Health / Readiness

Iterapp uses health checks in order to verify if a container in a pod is healthy and ready to serve traffic. Health checks, or probes as they are called in Kubernetes, are carried out by Kubernetes to determine when to restart a container and used by services and deployments to determine if a pod should receive traffic.

The health endpoint for the application is set with the property readiness_path in iterapp.toml.

Note

It is the responsibility of the application developer to expose a URL that the kubelet can use to determine if the container is healthy. If this is not added, Kubernetes will assume your app is not responding and stop directing traffic to it.

The default value of the endpoint is /health.

readiness_path = "/health"

Kubernetes will use the health endpoint exposed in iterapp.toml and make a HTTP request on it.

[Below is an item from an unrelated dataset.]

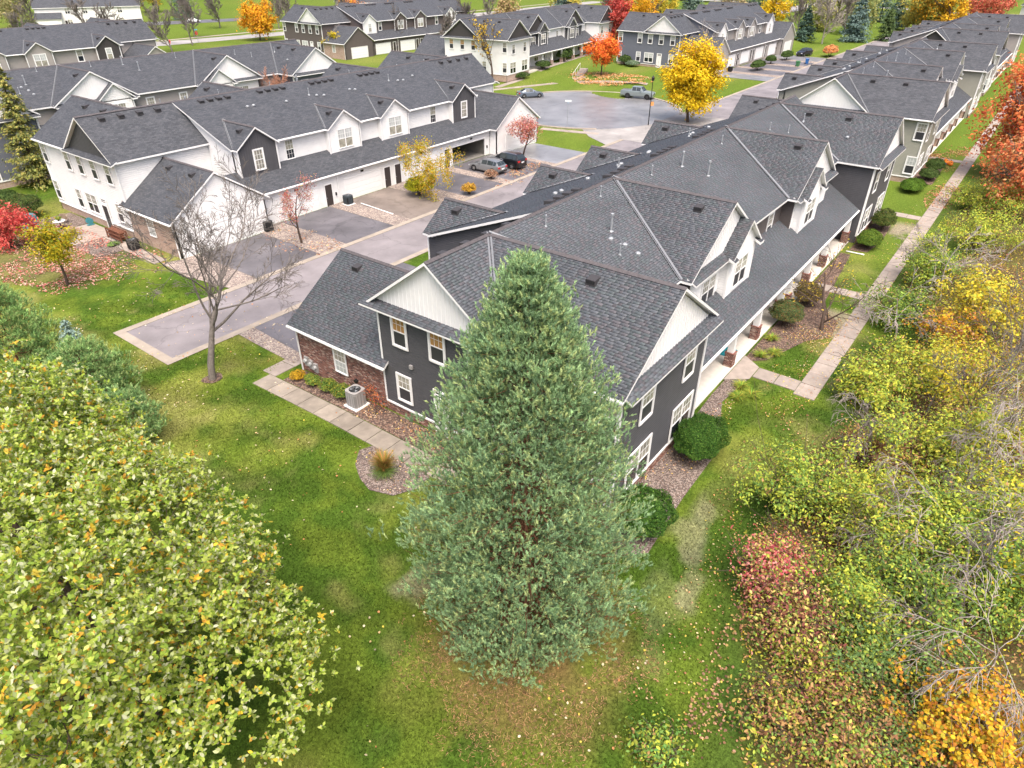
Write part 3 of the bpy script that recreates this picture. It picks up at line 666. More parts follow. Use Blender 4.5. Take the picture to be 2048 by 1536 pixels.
def lawn_col(x, y):
    x = np.asarray(x, dtype=np.float64); y = np.asarray(y, dtype=np.float64)
    n1 = fbm(x, y, 5.0, 4, 1)[..., None]; n2 = fbm(x, y, 1.6, 3, 5)[..., None]; n3 = fbm(x, y, 14., 3, 9)[..., None]
    c = np.array((.140, .195, .030))*np.ones(x.shape+(1,))
    mix = lambda c, d, f: c*(1-f)+np.array(d)*f
    c = mix(c, (.070, .130, .020), sstep(.40, .60, n2)*.85)
    c = mix(c, (.27, .28, .072), sstep(.46, .66, n1)*.75)
    c = mix(c, (.32, .29, .125), sstep(.54, .70, .5*n1+.5*n2)*.5)
    st = (.5+.5*np.sin((x*.83+y*.55)*1.7+2*n3[..., 0]))[..., None]       # mowing passes
    c = c*(.88+.24*st)
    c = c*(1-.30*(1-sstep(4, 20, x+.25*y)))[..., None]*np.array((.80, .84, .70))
    far = (sstep(48, 70, x+.3*y))[..., None]                             # the lawns farther off are greener
    c = mix(c, (.135, .20, .030), far*(.7-.35*sstep(.5, .7, n1)))
    # left lawn towards the white row: yellow green
    # needles under the pine
    d = np.hypot(x-PINE[0]+.6, y-PINE[1]+.5)[..., None]; d = d+3.4*(n1-.5)+3.0*(n2-.5)
    c = mix(c, (.30, .175, .080), (1-sstep(2.6, 4.8, d))*np.clip(.36+1.4*(n2-.5), 0, .7))
    # worn earth between pine and wood edge
    for ex, ey, ra, rb, an, k in ((21.6, 6.2, 1.7, .5, .25, .34), (26.5, 6.6, 3.0, .5, .05, .08), (17.5, 6.0, 2.4, .7, .35, .12), (13.0, 14.2, 1.6, .6, 2.4, .45), (47.0, 7.4, 2.0, 1.2, 0, .7), (70.5, 7.2, 2.2, .8, 0, .8), (41.5, 5.0, 3.5, .3, .1, .4)):
        u = (x-ex)*math.cos(an)+(y-ey)*math.sin(an); v = -(x-ex)*math.sin(an)+(y-ey)*math.cos(an)
        q = np.sqrt((u/ra)**2+(v/rb)**2)[..., None]+3.4*(n2-.5)+1.6*(n1-.5)
        c = mix(c, (.36, .30, .235), (1-sstep(.45, 1.15, q))*k)
    # deep shade grass, then brown litter of the wood edge
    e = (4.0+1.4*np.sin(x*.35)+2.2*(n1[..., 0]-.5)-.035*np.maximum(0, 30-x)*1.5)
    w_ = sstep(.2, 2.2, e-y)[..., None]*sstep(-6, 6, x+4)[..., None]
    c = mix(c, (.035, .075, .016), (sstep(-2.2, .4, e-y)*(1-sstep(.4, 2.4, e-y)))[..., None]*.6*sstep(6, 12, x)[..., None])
    c = mix(c, (.125, .070, .045), w_*(.75+.4*(n2-.5)))
    # red leaf carpet at the left
    d = np.hypot((x-19.5)/5.0, (y-66.)/9.0)[..., None]+.8*(n1-.5)
    c = mix(c, (.22, .17, .09), (1-sstep(.7, 1.2, d))*.5)
    return np.clip(c, .01, .9)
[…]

Response 200 OK means that the app is ready.

The health check is used reduce downtime when switching builds. If the health endpoint stops responding then Kubernetes will stop directing traffic to the new pod.

Why not use / as health endpoint?

As Kubernetes checks the health endpoint every 2 seconds, having / as the endpoint can potentially trigger loading data, requests to external services, nuke caches etc.

Therefore having the health check as a dedicated endpoint will be a safer approach. It is advised to turn off logging at this endpoint to avoid too many log-lines.

If you want to check external services on your health endpoint, don't do it directly, since it's called every other second. Instead, have a separate task that update some state, and check that state in the health endpoint.